Work to complete.
Reproduce only the top of the records, down to and including the line containing "from mathutils.geometry import".

[Begin Records provided]

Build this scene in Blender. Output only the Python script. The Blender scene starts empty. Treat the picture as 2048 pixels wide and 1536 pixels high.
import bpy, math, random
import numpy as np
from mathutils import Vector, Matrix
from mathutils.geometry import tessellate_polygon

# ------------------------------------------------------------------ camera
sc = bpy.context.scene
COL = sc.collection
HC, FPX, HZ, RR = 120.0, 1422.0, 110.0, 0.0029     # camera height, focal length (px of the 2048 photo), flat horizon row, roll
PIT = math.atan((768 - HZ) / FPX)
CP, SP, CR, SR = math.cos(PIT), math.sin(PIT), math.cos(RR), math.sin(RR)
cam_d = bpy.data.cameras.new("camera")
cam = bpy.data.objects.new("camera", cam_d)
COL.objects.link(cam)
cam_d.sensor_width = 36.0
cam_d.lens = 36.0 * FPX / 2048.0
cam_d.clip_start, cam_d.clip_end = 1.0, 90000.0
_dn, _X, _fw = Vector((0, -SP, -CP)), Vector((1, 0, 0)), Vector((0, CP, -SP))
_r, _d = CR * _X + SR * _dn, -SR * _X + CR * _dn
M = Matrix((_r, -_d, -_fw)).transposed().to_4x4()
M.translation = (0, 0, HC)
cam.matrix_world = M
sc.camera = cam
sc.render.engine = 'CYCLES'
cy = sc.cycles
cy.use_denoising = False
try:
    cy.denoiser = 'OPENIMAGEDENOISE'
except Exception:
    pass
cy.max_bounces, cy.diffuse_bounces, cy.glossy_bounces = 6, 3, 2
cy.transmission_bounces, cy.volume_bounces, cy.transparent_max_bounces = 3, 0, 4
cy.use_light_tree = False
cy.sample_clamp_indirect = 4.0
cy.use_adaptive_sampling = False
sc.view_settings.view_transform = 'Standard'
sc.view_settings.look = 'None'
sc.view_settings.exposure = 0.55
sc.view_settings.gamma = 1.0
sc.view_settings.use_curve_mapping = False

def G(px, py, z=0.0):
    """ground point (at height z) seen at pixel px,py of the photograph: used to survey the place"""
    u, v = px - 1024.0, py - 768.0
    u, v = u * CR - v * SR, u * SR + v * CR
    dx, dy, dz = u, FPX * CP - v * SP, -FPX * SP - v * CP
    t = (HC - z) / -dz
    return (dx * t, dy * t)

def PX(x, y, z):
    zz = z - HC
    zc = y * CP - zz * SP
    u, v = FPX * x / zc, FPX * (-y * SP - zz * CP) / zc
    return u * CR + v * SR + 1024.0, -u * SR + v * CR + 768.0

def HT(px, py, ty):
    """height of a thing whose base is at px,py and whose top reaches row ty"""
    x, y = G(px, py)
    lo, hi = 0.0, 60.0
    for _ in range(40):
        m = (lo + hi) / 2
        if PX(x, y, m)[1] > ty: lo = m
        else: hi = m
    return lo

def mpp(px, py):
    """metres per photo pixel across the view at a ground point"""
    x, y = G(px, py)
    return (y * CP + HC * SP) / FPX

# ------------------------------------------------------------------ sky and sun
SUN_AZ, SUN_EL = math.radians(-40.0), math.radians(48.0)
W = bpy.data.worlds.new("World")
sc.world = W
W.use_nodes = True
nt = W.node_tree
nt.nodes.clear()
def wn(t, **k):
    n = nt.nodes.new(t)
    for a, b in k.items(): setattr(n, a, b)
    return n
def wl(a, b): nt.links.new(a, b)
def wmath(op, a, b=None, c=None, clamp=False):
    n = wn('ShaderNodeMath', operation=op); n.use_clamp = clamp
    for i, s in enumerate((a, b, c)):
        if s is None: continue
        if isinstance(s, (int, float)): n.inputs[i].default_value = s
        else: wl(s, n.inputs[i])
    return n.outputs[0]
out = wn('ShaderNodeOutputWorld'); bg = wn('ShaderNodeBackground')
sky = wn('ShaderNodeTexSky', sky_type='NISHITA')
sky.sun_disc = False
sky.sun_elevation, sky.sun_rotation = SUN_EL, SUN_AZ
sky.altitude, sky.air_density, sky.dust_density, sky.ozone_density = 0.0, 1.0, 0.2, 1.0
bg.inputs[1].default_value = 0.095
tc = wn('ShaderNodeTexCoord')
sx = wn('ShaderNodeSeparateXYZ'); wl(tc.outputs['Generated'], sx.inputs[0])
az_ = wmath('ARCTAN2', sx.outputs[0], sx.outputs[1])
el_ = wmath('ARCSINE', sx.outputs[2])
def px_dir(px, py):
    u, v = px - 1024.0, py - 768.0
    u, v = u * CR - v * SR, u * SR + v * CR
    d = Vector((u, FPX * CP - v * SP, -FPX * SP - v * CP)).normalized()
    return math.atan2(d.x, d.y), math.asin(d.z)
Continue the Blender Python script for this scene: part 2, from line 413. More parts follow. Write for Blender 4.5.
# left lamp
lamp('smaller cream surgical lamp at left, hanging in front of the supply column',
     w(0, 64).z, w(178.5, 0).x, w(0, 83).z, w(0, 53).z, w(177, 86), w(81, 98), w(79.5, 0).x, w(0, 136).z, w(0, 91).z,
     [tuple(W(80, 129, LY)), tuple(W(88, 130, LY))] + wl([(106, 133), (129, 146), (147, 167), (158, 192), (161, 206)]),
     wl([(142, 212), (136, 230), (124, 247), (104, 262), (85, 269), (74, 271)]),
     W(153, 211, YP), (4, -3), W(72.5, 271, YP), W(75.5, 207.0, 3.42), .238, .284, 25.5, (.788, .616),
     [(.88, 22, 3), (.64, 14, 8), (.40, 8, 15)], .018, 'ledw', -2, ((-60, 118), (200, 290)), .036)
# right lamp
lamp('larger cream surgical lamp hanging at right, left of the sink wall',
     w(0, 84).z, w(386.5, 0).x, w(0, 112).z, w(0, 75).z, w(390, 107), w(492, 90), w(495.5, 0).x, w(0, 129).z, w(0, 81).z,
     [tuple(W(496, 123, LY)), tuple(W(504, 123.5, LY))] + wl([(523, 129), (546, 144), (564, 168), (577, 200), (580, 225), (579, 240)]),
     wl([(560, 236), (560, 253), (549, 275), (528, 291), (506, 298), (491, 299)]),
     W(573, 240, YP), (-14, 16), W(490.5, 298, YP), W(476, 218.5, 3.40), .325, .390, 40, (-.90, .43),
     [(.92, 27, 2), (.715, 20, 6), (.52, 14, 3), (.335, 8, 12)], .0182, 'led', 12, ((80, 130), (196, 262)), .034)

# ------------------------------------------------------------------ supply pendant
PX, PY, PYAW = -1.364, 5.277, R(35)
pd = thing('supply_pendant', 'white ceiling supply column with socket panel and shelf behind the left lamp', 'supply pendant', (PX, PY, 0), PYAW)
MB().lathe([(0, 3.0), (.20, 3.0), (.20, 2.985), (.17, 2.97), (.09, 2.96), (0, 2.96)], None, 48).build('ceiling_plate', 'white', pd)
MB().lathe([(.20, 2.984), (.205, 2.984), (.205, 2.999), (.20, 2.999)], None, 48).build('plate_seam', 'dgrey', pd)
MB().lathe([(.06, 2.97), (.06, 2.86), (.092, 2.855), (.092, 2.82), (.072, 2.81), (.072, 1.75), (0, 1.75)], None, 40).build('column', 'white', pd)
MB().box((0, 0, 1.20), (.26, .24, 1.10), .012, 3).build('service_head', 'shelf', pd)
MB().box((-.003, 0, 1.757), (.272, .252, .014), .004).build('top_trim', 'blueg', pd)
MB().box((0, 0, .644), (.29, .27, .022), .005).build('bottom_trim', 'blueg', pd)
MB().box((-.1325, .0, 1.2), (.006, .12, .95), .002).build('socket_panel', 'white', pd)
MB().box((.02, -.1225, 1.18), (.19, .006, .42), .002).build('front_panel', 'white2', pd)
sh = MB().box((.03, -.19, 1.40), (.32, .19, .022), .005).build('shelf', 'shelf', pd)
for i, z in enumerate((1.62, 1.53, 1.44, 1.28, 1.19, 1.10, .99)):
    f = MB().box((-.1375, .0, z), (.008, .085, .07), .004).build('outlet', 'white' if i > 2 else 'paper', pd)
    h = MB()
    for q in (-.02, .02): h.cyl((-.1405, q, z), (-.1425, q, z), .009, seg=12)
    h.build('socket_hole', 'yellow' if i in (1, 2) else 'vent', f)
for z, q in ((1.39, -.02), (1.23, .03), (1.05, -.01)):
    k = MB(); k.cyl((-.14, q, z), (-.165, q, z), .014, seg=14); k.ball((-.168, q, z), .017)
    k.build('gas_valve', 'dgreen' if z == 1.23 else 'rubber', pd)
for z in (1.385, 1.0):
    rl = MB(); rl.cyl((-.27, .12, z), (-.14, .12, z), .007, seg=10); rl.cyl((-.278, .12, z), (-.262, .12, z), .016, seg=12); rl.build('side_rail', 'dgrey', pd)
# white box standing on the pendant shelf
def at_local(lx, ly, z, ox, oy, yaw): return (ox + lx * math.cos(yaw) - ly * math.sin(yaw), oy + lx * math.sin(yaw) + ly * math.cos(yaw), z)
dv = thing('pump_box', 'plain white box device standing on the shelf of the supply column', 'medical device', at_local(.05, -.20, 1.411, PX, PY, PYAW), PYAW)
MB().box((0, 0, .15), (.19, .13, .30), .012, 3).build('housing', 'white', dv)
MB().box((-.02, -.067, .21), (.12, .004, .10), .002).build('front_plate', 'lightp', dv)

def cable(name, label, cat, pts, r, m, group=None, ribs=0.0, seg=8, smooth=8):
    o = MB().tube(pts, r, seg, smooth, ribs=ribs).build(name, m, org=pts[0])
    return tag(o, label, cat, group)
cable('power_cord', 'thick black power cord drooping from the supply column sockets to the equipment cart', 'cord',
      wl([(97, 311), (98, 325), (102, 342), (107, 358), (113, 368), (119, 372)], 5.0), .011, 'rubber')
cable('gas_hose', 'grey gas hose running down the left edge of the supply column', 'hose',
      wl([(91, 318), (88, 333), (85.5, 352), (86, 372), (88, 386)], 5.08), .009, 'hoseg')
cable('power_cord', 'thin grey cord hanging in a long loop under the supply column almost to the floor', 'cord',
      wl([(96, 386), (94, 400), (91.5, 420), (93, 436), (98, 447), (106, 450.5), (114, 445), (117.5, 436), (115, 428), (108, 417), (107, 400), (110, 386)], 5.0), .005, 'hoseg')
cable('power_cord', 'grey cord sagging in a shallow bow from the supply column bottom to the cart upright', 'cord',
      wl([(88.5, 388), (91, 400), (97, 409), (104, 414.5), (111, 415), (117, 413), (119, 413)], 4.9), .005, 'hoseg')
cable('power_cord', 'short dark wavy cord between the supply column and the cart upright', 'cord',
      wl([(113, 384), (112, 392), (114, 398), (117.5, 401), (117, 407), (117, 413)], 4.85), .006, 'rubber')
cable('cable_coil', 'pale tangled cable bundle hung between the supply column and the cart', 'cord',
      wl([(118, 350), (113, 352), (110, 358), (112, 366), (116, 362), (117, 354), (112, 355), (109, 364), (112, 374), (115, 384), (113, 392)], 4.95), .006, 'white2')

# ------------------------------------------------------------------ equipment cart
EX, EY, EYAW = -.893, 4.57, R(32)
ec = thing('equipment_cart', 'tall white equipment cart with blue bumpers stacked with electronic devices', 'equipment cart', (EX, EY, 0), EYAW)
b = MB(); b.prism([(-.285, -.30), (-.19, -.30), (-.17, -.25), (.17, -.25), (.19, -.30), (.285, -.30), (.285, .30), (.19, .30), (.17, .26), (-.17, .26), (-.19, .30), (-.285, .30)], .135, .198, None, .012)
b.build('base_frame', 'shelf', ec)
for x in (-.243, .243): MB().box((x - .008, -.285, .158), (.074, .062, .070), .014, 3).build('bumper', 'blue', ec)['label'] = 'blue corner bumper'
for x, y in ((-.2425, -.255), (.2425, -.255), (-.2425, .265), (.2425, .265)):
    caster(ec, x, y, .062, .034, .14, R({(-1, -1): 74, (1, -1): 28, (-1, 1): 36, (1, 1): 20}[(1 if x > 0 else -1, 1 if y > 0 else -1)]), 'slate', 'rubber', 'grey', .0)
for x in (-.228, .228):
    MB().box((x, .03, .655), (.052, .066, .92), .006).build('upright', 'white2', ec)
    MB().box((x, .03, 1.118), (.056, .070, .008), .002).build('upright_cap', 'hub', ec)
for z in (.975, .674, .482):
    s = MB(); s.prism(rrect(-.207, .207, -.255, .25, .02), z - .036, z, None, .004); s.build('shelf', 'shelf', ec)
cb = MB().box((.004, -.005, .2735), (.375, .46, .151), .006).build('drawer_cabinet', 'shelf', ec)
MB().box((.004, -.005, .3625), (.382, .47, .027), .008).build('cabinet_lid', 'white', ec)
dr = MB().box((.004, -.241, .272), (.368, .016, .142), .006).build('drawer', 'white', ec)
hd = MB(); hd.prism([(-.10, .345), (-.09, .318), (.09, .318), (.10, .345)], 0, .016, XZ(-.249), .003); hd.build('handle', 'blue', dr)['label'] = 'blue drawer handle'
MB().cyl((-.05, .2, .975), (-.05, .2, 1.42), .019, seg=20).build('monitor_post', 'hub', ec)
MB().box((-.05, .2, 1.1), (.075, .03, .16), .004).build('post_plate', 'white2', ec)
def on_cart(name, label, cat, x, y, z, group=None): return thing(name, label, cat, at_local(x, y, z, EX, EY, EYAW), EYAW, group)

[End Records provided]

Final result.
Build this scene in Blender. Output only the Python script. The Blender scene starts empty. Treat the picture as 2048 pixels wide and 1536 pixels high.
import bpy, math, random
import numpy as np
from mathutils import Vector, Matrix
from mathutils.geometry import tessellate_polygon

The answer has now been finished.